» WORK TO BE COMPLETED: Filter the data for lines with the word "scene", then copy every line so identified.

» DATA EXCERPTS:

begin

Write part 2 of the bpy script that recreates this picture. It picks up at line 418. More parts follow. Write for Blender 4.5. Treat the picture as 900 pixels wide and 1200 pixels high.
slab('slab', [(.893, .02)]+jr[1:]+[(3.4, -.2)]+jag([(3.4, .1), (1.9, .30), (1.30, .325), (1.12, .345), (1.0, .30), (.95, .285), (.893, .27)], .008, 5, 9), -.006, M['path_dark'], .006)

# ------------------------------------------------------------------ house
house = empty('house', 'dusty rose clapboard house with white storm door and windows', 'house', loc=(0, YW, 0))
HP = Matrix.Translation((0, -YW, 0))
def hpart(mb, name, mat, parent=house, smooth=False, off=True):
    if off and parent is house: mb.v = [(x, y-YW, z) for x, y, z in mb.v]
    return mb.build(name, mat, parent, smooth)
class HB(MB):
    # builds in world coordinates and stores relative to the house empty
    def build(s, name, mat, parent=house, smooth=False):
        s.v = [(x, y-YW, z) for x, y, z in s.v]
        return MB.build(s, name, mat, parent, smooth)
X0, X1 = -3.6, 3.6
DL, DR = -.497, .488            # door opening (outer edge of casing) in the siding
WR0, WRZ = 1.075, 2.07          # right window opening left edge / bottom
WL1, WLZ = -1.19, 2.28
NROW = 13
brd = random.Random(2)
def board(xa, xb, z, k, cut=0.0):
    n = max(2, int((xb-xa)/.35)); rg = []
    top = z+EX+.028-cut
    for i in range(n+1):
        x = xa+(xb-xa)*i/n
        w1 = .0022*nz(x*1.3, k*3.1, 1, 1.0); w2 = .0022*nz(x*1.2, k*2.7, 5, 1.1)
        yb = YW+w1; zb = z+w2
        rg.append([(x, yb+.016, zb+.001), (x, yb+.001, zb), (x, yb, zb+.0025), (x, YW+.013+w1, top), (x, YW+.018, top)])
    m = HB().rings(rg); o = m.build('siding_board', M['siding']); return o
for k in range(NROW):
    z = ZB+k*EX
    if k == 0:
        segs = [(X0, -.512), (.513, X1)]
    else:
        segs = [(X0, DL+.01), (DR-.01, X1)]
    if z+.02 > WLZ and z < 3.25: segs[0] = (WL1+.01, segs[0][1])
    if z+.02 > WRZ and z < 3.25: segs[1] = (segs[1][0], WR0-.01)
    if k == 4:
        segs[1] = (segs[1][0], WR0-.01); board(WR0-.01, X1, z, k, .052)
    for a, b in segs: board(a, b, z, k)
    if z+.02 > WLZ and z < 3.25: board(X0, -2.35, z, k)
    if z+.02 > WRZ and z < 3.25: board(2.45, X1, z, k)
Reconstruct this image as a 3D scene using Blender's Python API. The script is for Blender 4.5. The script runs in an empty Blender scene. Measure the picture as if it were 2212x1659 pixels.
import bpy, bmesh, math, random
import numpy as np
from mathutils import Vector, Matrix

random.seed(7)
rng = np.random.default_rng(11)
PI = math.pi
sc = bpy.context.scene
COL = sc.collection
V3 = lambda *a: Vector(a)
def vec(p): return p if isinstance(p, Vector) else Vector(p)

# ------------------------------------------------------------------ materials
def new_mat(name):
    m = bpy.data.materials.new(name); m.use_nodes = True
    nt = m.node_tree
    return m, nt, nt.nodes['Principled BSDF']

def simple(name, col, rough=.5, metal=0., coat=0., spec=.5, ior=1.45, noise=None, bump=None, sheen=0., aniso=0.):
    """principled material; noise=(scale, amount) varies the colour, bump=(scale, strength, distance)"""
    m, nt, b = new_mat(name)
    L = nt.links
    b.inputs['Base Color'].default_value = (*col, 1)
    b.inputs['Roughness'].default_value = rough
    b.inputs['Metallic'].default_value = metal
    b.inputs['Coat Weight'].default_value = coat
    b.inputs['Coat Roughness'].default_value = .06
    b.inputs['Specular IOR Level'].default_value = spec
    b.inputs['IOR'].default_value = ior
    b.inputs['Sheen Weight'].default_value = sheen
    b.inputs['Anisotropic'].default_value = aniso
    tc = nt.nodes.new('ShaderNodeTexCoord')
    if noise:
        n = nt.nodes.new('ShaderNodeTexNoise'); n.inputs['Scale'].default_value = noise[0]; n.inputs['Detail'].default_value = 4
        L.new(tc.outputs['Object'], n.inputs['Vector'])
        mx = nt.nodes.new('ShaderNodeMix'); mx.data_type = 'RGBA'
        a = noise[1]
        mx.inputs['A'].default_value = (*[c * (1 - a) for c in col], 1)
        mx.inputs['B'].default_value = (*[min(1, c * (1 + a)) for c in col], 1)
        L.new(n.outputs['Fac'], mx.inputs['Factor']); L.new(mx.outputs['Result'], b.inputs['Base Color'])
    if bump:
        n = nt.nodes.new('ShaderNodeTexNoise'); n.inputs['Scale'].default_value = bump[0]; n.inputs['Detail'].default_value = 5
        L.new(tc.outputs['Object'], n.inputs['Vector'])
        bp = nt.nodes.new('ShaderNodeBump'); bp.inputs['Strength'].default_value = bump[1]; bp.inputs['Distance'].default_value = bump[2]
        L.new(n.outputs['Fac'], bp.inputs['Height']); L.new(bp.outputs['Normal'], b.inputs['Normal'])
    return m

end

» PROBLEM SOLUTION:
Reconstruct this image as a 3D scene using Blender's Python API. The script is for Blender 4.5. The script runs in an empty Blender scene. Measure the picture as if it were 2212x1659 pixels.
sc = bpy.context.scene